Ребенок был голоден, а герцог-отец, показывая гостям на сына, весело посмеивался над его мучениями. Истязание прекратилось, когда велели подавать второе блюдо.
Герцог приказал сменить маленького часового и, когда тот подошел к столу, поздравил его лейтенантом. Только после этого Карлу Петру Ульриху было позволено занять место за столом согласно новому званию.
Эпизод этот дает представление об особенностях «голштинской педагогии», которая в том и заключалась, что ребенок как бы сразу становился взрослым и вместо игр оказывался включенным во взрослую жизнь.
Во всяком случае, о голштинских игрушках Карла Петра Ульриха не известно ничего, словно ребенок и не играл вообще… Профессор П. И. Ковалевский утверждал, что Петр III «природы не любил, к животным был безжалостен».
Однако самые тяжелые испытания ждали Карла Петра Ульриха впереди. После смерти отца к нему приставили воспитателя — кавалерийского офицера Брюммера.
Придворные злословили, что он воспитывает принца точно так же, как лошадей на конюшне. На это Брюммер резонно отвечал, что за те ничтожные деньги, которые он получает, принц и не заслуживает лучшего воспитания.
Система воспитания, по Брюммеру, была жестокой, почти садистской.
Учеба давалась Карлу Петру Ульриху нелегко, а Брюммер, вместо того чтобы подбодрить воспитанника, изощрялся в изобретении все новых и новых наказаний.
То и дело ребенка оставляли без обеда, а чтобы усилить воздействие наказания, заставляли его, голодного, стоять с нарисованным на шее ослом в дверях столовой и смотреть, как весело пируют взрослые.
Часами стоял Карл Петр Ульрих голыми коленями на горохе, пока колени не распухали.
Его привязывали к столу и секли розгами и хлыстом…
Удивительно, что эти бессмысленные жестокости совершались над будущим монархом — кроме голштинской короны, одиннадцатилетний мальчик был наследником корон России и Швеции.
Даже когда Карла Петра Ульриха официально объявили наследником шведского престола, обращение с ним не переменилось.
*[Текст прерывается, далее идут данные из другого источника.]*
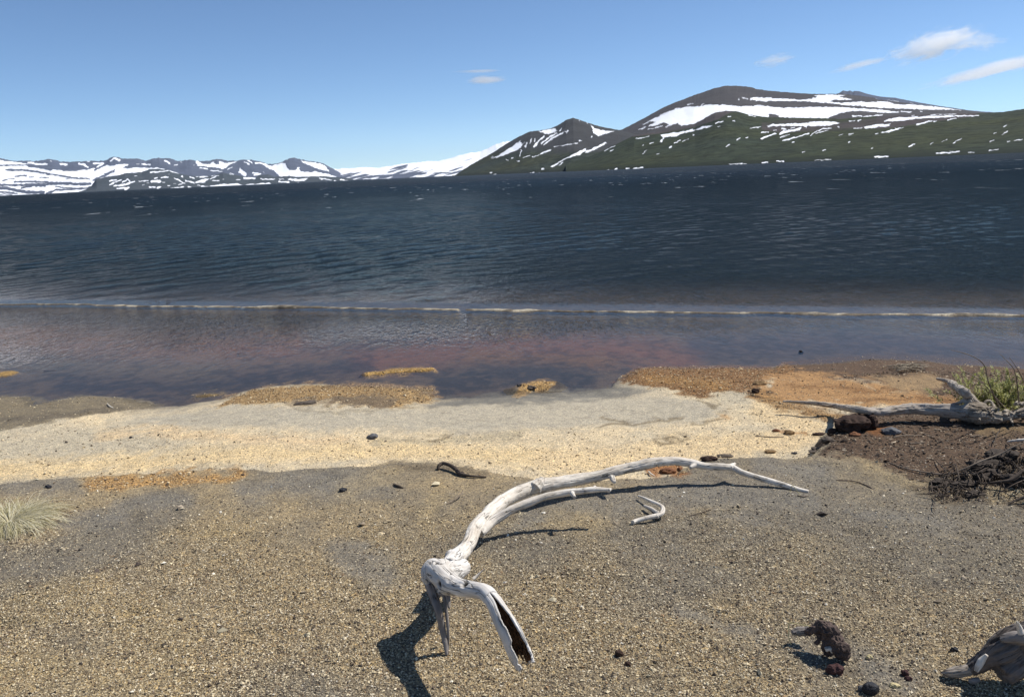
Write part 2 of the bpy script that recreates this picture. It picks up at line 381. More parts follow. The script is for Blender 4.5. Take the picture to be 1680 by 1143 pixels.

Правда, теперь хлыстом вколачивали в него уроки шведского языка и шведской истории, но хлыст остался прежним.
Распорядок дня был еще более ужесточен.
С утра до шести вечера принц должен был сидеть на уроках, с шести до восьми — заниматься танцами, «играть в кадриль» с дочерью госпожи Брокфорд, сумевшей подчинить своему влиянию наставника Брюммера.
Для игр и прогулок в расписании времени не оставалось.
— Зачем вы хотите сделать из меня профессора кадрили? — укладываясь спать, спрашивал Карл Петр Ульрих у своего наставника. — Разве императору обязательно танцевать кадриль?
— Как бы я был рад, если б вы поскорее издохли! — чистосердечно отвечал на это Брюммер.
С этим приятным напутствием и засыпал ребенок.
«Система» Брюммера сделала свое дело.
И так-то не очень крепкий от рождения, подрастая, Карл Петр Ульрих превращался в маленького уродца.
Портился и характер.
Екатерина II, впервые встретившаяся тогда со своим будущим супругом, оставила достаточно яркий портрет тринадцатилетнего наследника трех престолов:
«Цвет лица его был бледным, он казался худым и нежного телосложения. Этому ребенку приближенные хотели придать вид взрослого и для этого стесняли его и держали на вытяжке, что должно было сделать его всего фальшивым, от внешнего вида до характера».
…В России между тем дела шли свои чередом.
Потихоньку воевали с турками, исследовали и наносили на карту побережья Ледовитого и Тихого океанов, организовали в Петербурге грандиозную потеху, выстроив для свадьбы шутов Ледяной дворец на Неве…
Еще?
Еще казнили А. П. Волынского, заподозренного в злоумьпплениях против Бирона. 27 июня 1740 года ему отрубили вначале руку, а потом и голову. Язык ему вырвали накануне.
К судьбе Карла Петра Ульриха эти события не имели никакого отношения. Но три с половиной месяца спустя после казни Волынского императрица Анна Иоанновна слегла и семнадцатого октября, сказав Бирону: «Не боись!», отдала богу душу.
Продержался Бирон без Анны Иоанновны всего три недели.
7 ноября фельдмаршал Миних произвел дворцовый переворот, и Бирона сослали в Пелым, а власть в стране оказалась в руках Брауншвейгской фамилии.
Впрочем, также ненадолго…
Меньше чем через год вставшая во главе роты гренадеров Преображенского полка Елизавета Петровна вошла в спальню Анны Леопольдовны и разбудила ее словами: «Сестрица, пора вставать!» Брауншвейгская фамилия была свергнута.